Getting your rental records MTD-ready before your phase begins? Book a free call with a Zmartly accountant and we'll map your property and other income to the right setup, so your quarterly updates are a five-minute job, not a scramble. See our bookkeeping services to get started.
Frequently asked questions
Does my salary count toward the MTD for Income Tax threshold?
No. Employment income taxed through PAYE does not count toward your qualifying income. Only self-employment and property income are tested. Your salary is reported once a year at the final declaration, not in the quarterly updates.
Does my pension count toward the MTD threshold?
No. The State Pension and private pensions are excluded from qualifying income. They don't affect whether or when you're mandated into MTD. Like a salary, pension income is reported at the final declaration.
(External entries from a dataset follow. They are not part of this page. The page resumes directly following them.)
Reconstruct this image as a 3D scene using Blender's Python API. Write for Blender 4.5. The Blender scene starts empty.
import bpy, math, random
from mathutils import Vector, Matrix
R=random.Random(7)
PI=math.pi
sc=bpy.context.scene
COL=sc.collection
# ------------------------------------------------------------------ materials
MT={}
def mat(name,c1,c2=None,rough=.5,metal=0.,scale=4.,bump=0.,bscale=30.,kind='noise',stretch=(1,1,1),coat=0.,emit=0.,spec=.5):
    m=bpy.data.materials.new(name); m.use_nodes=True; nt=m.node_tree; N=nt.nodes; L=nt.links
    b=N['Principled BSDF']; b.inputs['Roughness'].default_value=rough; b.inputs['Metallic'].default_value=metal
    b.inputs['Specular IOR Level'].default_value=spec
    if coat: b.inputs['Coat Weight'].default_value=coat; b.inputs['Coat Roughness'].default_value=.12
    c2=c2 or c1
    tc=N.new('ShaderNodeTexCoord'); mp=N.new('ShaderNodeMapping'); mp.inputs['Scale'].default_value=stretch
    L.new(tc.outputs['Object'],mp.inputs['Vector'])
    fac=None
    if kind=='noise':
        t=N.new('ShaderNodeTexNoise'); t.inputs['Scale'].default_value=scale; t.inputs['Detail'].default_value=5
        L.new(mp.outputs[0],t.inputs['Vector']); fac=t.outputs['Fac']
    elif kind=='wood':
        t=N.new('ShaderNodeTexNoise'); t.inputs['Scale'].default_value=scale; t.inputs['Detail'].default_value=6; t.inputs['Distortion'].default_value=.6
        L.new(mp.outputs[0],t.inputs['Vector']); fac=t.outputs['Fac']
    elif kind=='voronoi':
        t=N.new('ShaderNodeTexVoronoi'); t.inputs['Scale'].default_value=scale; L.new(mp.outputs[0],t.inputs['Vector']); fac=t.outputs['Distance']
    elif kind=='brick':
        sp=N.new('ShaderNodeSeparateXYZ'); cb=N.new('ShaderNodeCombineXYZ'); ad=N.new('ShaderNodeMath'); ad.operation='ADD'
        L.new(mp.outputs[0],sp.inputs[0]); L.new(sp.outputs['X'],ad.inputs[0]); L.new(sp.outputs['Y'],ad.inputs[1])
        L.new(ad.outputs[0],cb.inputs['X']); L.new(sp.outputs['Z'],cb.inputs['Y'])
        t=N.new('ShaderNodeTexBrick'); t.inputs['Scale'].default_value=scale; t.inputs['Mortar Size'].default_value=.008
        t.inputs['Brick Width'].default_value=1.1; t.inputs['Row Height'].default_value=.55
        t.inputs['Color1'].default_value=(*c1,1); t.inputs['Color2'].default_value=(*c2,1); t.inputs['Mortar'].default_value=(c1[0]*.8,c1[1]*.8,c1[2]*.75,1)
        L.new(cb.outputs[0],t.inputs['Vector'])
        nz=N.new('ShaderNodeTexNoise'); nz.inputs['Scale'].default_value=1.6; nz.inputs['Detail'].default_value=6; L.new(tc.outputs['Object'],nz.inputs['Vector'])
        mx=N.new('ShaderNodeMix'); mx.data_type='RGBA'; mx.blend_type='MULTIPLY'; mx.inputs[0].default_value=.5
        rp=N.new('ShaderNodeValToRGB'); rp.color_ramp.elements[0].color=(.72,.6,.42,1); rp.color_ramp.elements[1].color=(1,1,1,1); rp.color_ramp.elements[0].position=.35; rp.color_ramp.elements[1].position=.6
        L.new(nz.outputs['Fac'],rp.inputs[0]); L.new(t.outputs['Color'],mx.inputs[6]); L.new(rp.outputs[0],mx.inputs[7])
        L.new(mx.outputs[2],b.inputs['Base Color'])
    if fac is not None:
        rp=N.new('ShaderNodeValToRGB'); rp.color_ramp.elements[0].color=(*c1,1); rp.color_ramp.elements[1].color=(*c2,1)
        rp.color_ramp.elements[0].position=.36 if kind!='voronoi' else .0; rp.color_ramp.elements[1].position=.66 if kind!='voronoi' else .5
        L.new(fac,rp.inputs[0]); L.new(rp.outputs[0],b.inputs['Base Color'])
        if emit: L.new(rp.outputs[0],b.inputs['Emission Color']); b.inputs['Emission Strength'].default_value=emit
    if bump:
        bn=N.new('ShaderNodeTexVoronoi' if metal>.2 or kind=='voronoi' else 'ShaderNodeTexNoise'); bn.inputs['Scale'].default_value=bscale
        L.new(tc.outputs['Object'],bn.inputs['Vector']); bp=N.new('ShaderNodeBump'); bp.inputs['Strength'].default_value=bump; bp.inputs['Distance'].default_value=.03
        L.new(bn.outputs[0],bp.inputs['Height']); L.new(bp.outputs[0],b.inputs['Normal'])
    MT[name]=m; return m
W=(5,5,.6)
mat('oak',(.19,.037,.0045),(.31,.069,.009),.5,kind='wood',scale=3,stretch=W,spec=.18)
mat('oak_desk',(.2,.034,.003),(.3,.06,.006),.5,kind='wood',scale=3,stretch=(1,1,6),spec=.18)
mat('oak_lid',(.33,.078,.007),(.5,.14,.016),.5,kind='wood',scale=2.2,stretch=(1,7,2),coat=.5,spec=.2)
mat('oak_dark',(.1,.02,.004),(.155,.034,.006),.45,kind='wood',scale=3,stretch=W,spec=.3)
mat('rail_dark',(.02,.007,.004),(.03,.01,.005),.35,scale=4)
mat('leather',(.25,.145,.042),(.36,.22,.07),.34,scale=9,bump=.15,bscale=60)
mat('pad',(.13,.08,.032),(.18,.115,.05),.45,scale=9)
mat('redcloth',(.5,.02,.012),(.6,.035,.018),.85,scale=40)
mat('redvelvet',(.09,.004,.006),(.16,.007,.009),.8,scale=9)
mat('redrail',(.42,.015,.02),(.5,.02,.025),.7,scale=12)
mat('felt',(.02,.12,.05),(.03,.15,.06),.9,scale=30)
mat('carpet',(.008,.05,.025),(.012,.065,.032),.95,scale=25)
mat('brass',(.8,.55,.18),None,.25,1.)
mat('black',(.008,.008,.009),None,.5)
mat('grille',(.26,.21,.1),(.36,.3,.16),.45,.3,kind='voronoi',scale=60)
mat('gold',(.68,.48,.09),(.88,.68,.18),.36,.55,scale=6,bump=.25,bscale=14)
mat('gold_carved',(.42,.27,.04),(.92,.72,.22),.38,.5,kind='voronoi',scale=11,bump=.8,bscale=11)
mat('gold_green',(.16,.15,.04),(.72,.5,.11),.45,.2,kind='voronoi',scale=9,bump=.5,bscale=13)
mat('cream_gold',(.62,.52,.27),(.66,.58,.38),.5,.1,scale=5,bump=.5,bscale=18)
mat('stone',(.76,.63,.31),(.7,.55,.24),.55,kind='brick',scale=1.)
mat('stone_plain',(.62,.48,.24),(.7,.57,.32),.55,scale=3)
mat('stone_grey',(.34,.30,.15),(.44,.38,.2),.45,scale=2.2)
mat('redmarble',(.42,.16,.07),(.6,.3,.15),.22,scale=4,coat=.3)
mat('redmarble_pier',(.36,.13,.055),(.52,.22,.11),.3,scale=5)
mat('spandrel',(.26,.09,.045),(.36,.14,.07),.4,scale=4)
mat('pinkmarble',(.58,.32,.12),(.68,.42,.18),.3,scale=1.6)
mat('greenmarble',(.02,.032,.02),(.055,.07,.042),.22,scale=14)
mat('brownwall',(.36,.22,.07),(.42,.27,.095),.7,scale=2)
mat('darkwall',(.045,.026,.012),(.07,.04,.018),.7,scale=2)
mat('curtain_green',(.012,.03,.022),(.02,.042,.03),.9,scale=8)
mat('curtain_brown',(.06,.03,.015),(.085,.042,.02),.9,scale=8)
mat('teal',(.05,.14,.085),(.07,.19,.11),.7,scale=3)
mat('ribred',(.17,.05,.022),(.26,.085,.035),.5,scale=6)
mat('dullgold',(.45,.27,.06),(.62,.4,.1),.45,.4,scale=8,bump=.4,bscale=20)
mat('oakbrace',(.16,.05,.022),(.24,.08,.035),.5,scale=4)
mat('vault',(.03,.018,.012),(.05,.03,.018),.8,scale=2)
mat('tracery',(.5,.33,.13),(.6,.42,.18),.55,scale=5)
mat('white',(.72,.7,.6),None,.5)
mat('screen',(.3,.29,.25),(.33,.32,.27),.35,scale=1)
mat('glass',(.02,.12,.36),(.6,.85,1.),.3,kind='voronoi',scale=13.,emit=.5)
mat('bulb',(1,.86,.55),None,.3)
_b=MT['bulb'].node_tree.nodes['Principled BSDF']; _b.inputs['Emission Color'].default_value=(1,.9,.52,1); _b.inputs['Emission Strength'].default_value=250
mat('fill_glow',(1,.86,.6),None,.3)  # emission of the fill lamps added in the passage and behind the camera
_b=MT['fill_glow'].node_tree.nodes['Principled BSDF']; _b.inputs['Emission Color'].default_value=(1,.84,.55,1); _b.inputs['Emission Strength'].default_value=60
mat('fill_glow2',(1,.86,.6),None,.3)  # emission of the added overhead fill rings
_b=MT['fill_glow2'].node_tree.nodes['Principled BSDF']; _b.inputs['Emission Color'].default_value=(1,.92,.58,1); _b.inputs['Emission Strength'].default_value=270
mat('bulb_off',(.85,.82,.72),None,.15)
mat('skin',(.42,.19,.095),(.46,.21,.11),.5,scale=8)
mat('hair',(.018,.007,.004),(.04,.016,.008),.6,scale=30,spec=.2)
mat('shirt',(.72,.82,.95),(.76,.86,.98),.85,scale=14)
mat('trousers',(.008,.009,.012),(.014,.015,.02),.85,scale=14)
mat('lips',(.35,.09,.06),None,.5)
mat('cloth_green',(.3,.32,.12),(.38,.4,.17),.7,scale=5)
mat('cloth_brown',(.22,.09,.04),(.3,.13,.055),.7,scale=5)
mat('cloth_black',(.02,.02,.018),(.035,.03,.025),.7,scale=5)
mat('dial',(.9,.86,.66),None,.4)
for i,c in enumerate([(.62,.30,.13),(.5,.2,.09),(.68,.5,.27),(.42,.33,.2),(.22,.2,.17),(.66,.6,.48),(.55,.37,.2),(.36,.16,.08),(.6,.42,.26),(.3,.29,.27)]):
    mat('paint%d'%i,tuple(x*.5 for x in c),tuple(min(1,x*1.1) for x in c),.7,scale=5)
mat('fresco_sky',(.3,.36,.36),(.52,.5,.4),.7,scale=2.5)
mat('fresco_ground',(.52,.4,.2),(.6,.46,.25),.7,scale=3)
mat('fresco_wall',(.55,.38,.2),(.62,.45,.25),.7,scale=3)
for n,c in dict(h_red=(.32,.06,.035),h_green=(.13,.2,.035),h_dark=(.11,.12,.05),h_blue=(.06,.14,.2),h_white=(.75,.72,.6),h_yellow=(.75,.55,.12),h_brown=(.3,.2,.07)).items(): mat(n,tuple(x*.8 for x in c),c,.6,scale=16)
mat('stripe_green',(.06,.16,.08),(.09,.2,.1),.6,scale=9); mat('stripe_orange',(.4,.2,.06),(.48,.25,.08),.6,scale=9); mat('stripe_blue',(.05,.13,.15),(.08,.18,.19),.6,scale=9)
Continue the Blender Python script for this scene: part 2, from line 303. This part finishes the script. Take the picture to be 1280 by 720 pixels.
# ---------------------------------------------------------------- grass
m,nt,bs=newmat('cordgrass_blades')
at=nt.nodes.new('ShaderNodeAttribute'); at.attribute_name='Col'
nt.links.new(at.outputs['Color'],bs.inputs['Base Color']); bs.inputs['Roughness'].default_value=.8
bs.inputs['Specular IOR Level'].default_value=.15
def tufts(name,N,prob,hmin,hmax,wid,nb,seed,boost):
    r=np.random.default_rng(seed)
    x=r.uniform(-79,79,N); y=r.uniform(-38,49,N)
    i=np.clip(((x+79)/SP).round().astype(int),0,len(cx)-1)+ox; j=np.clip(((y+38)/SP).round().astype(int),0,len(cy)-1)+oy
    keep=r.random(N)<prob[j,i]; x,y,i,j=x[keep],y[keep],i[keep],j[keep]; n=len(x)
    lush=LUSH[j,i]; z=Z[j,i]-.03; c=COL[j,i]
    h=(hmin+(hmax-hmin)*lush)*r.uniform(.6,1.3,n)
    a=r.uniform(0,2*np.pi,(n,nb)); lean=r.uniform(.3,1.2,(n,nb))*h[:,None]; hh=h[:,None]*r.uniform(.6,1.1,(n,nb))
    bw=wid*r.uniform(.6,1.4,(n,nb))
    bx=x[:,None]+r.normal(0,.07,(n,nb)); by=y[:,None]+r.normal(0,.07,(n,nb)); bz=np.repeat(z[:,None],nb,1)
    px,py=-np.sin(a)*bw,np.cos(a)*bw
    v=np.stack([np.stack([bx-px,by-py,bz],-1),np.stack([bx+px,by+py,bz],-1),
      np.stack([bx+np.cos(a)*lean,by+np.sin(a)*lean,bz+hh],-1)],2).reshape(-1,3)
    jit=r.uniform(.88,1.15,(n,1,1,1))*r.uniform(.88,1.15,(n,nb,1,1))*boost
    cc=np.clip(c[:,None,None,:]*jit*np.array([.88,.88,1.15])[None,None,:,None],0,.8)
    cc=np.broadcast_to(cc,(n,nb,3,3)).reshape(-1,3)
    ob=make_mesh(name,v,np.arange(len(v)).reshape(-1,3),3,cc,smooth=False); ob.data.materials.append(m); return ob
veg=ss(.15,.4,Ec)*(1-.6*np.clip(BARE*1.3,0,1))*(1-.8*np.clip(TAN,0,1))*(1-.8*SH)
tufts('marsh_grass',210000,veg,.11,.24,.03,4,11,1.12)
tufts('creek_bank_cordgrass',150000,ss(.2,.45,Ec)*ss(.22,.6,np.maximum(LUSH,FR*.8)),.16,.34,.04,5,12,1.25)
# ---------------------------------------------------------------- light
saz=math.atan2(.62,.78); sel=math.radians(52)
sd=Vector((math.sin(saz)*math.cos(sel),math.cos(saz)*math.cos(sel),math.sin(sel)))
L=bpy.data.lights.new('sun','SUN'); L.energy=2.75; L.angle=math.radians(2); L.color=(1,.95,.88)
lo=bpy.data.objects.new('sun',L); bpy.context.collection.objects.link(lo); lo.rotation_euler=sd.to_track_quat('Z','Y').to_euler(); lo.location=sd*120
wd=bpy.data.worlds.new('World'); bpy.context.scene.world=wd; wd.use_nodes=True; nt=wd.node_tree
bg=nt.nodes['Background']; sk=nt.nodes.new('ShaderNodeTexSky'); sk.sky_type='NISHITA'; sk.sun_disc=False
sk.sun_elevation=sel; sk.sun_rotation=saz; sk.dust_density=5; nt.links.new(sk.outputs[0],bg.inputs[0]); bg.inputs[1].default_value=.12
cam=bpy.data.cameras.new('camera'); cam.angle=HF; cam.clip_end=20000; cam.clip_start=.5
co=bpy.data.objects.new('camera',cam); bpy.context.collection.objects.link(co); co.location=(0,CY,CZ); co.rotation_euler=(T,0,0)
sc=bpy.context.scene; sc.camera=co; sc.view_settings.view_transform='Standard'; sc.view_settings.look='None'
I'm employed and I let one flat. Am I in MTD from April 2026?
Only if your gross rent (plus any self-employment income) was over £50,000 on your 2024/25 return. Your salary is ignored for this test. If your rent is below that, you may instead be brought in for the £30,000 tier from April 2027 or the £20,000 tier from April 2028, depending on your gross property and trading income.
Do I report my job and pension every quarter?
No. Quarterly updates only cover your self-employment and property income and expenses, and they're cumulative year-to-date summaries rather than mini tax returns. Your job, pension, savings and dividends are reported once, at the final declaration by 31 January after the tax year ends.
Is qualifying income based on profit or gross income?
Gross. HMRC tests your income before expenses (your turnover), and adds together your self-employment and property income to compare against the threshold.
What replaces my Self Assessment tax return?
The final declaration. It's the last step in the MTD process, it pulls in all your other income and your reliefs and allowances, and it's due by 31 January following the end of the tax year, the same deadline as the old Self Assessment return.